EXERCISE:
Extract the full listing verbatim and drop any pictures from your copy.

DATA SEGMENT:
□ □ □ □ □ □ □

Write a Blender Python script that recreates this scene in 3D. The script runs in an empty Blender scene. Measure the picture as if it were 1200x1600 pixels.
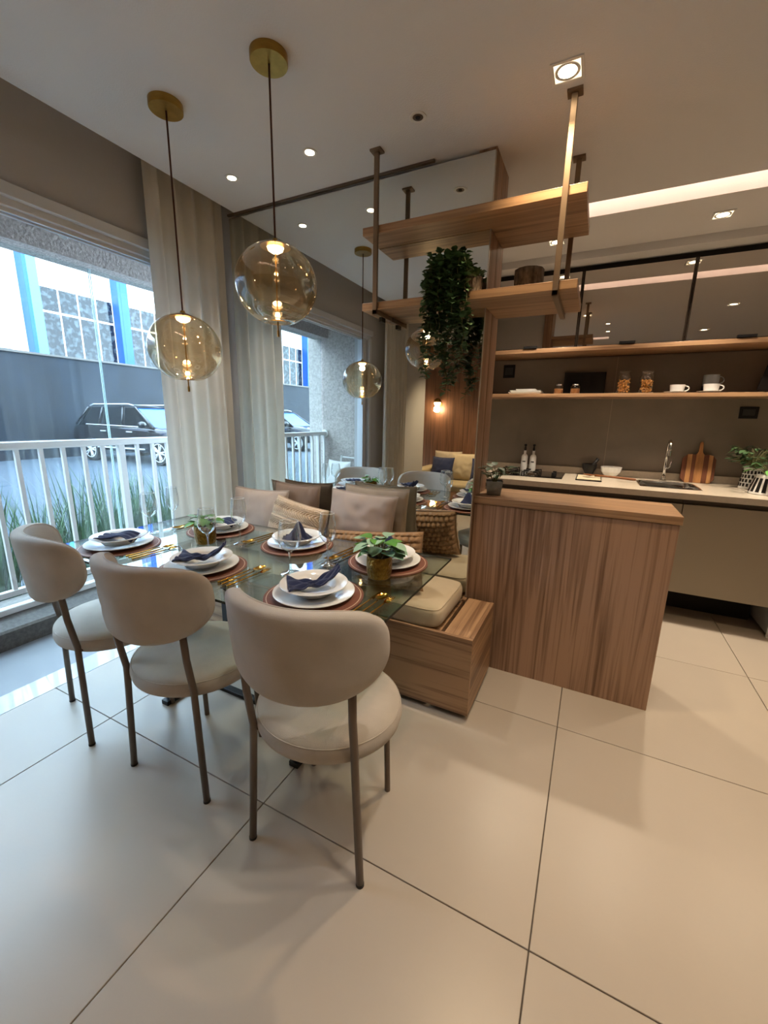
import bpy, bmesh, math, random
from mathutils import Vector, Matrix, noise
C = bpy.context.scene
PI = math.pi
random.seed(7)
# ---------------------------------------------------------------- camera
cam = bpy.data.objects.new('camera', bpy.data.cameras.new('camera'))
C.collection.objects.link(cam); C.camera = cam
cam.data.sensor_fit = 'HORIZONTAL'; cam.data.sensor_width = 36.0
cam.data.lens = 642.41 / 1200 * 36.0
cam.data.clip_start = 0.02; cam.data.clip_end = 300
cam.matrix_world = (Matrix.Translation((0, 0, 1.34)) @ Matrix.Rotation(.462194541, 4, 'Z')
                    @ Matrix.Rotation(1.34670825, 4, 'X') @ Matrix.Rotation(.0204386954, 4, 'Z'))
# ---------------------------------------------------------------- world, sun, exposure
w = bpy.data.worlds.new('world'); C.world = w; w.use_nodes = True
bg = w.node_tree.nodes['Background']
bg.inputs[0].default_value = (.60, .80, 1.0, 1); bg.inputs[1].default_value = 11.5
def light(name, kind, loc, energy, color, rot=(0, 0, 0), **k):
    d = bpy.data.lights.new(name, kind); d.energy = energy; d.color = color
    for a, v in k.items(): setattr(d, a, v)
    o = bpy.data.objects.new(name, d); C.collection.objects.link(o); o.location = loc; o.rotation_euler = rot
    return o
light('sun', 'SUN', (8, -4, 15), 6.0, (1, .97, .9), (0, math.radians(50), math.radians(-12)), angle=.01)
C.view_settings.view_transform = 'Standard'; C.view_settings.look = 'None'
C.view_settings.gamma = 1; C.view_settings.use_curve_mapping = False
C.view_settings.exposure = 0.38
WARM = (1.0, .73, .43); SPOT_W = 4.8; ROUND_W = 2.5
# ---------------------------------------------------------------- helpers
def S(h):
    r = [int(h[i:i+2], 16) / 255 for i in (0, 2, 4)]
    return tuple((c / 12.92 if c <= .04045 else ((c + .055) / 1.055) ** 2.4) for c in r) + (1,)
def nodes(name):
    m = bpy.data.materials.new(name); m.use_nodes = True
    n = m.node_tree; b = n.nodes['Principled BSDF']
    return m, n, b
def mat(name, col, rough=.5, metal=0, noise_s=0, noise_a=.15, bump=0, bump_s=200, stretch=None, **k):
    m, n, b = nodes(name)
    b.inputs['Base Color'].default_value = S(col); b.inputs['Roughness'].default_value = rough; b.inputs['Metallic'].default_value = metal
    for a, v in k.items(): b.inputs[a.replace('_', ' ')].default_value = v
    tc = n.nodes.new('ShaderNodeTexCoord'); mp = n.nodes.new('ShaderNodeMapping')
    n.links.new(tc.outputs['Object'], mp.inputs[0])
    if stretch: mp.inputs['Scale'].default_value = stretch
    if noise_s:
        t = n.nodes.new('ShaderNodeTexNoise'); t.inputs['Scale'].default_value = noise_s; t.inputs['Detail'].default_value = 6
        n.links.new(mp.outputs[0], t.inputs['Vector'])
        r = n.nodes.new('ShaderNodeMapRange'); r.inputs['From Min'].default_value = .3; r.inputs['From Max'].default_value = .7
        r.inputs['To Min'].default_value = 1 - noise_a; r.inputs['To Max'].default_value = 1 + noise_a
        n.links.new(t.outputs[0], r.inputs[0])
        x = n.nodes.new('ShaderNodeVectorMath'); x.operation = 'SCALE'; x.inputs[0].default_value = S(col)[:3]
        n.links.new(r.outputs[0], x.inputs['Scale']); n.links.new(x.outputs[0], b.inputs['Base Color'])
    if bump:
        t2 = n.nodes.new('ShaderNodeTexNoise'); t2.inputs['Scale'].default_value = bump_s; t2.inputs['Detail'].default_value = 3
        n.links.new(mp.outputs[0], t2.inputs['Vector'])
        bm = n.nodes.new('ShaderNodeBump'); bm.inputs['Strength'].default_value = bump; bm.inputs['Distance'].default_value = .01
        n.links.new(t2.outputs[0], bm.inputs['Height']); n.links.new(bm.outputs[0], b.inputs['Normal'])
    return m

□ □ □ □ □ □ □

TASK RESULT:
Write a Blender Python script that recreates this scene in 3D. The script runs in an empty Blender scene. Measure the picture as if it were 1200x1600 pixels.
import bpy, bmesh, math, random
from mathutils import Vector, Matrix, noise
C = bpy.context.scene
PI = math.pi
random.seed(7)
# ---------------------------------------------------------------- camera
cam = bpy.data.objects.new('camera', bpy.data.cameras.new('camera'))
C.collection.objects.link(cam); C.camera = cam
cam.data.sensor_fit = 'HORIZONTAL'; cam.data.sensor_width = 36.0
cam.data.lens = 642.41 / 1200 * 36.0
cam.data.clip_start = 0.02; cam.data.clip_end = 300
cam.matrix_world = (Matrix.Translation((0, 0, 1.34)) @ Matrix.Rotation(.462194541, 4, 'Z')
                    @ Matrix.Rotation(1.34670825, 4, 'X') @ Matrix.Rotation(.0204386954, 4, 'Z'))
# ---------------------------------------------------------------- world, sun, exposure
w = bpy.data.worlds.new('world'); C.world = w; w.use_nodes = True
bg = w.node_tree.nodes['Background']
bg.inputs[0].default_value = (.60, .80, 1.0, 1); bg.inputs[1].default_value = 11.5
def light(name, kind, loc, energy, color, rot=(0, 0, 0), **k):
    d = bpy.data.lights.new(name, kind); d.energy = energy; d.color = color
    for a, v in k.items(): setattr(d, a, v)
    o = bpy.data.objects.new(name, d); C.collection.objects.link(o); o.location = loc; o.rotation_euler = rot
    return o
light('sun', 'SUN', (8, -4, 15), 6.0, (1, .97, .9), (0, math.radians(50), math.radians(-12)), angle=.01)
C.view_settings.view_transform = 'Standard'; C.view_settings.look = 'None'
C.view_settings.gamma = 1; C.view_settings.use_curve_mapping = False
C.view_settings.exposure = 0.38
WARM = (1.0, .73, .43); SPOT_W = 4.8; ROUND_W = 2.5
# ---------------------------------------------------------------- helpers
def S(h):
    r = [int(h[i:i+2], 16) / 255 for i in (0, 2, 4)]
    return tuple((c / 12.92 if c <= .04045 else ((c + .055) / 1.055) ** 2.4) for c in r) + (1,)
def nodes(name):
    m = bpy.data.materials.new(name); m.use_nodes = True
    n = m.node_tree; b = n.nodes['Principled BSDF']
    return m, n, b
def mat(name, col, rough=.5, metal=0, noise_s=0, noise_a=.15, bump=0, bump_s=200, stretch=None, **k):
    m, n, b = nodes(name)
    b.inputs['Base Color'].default_value = S(col); b.inputs['Roughness'].default_value = rough; b.inputs['Metallic'].default_value = metal
    for a, v in k.items(): b.inputs[a.replace('_', ' ')].default_value = v
    tc = n.nodes.new('ShaderNodeTexCoord'); mp = n.nodes.new('ShaderNodeMapping')
    n.links.new(tc.outputs['Object'], mp.inputs[0])
    if stretch: mp.inputs['Scale'].default_value = stretch
    if noise_s:
        t = n.nodes.new('ShaderNodeTexNoise'); t.inputs['Scale'].default_value = noise_s; t.inputs['Detail'].default_value = 6
        n.links.new(mp.outputs[0], t.inputs['Vector'])
        r = n.nodes.new('ShaderNodeMapRange'); r.inputs['From Min'].default_value = .3; r.inputs['From Max'].default_value = .7
        r.inputs['To Min'].default_value = 1 - noise_a; r.inputs['To Max'].default_value = 1 + noise_a
        n.links.new(t.outputs[0], r.inputs[0])
        x = n.nodes.new('ShaderNodeVectorMath'); x.operation = 'SCALE'; x.inputs[0].default_value = S(col)[:3]
        n.links.new(r.outputs[0], x.inputs['Scale']); n.links.new(x.outputs[0], b.inputs['Base Color'])
    if bump:
        t2 = n.nodes.new('ShaderNodeTexNoise'); t2.inputs['Scale'].default_value = bump_s; t2.inputs['Detail'].default_value = 3
        n.links.new(mp.outputs[0], t2.inputs['Vector'])
        bm = n.nodes.new('ShaderNodeBump'); bm.inputs['Strength'].default_value = bump; bm.inputs['Distance'].default_value = .01
        n.links.new(t2.outputs[0], bm.inputs['Height']); n.links.new(bm.outputs[0], b.inputs['Normal'])
    return m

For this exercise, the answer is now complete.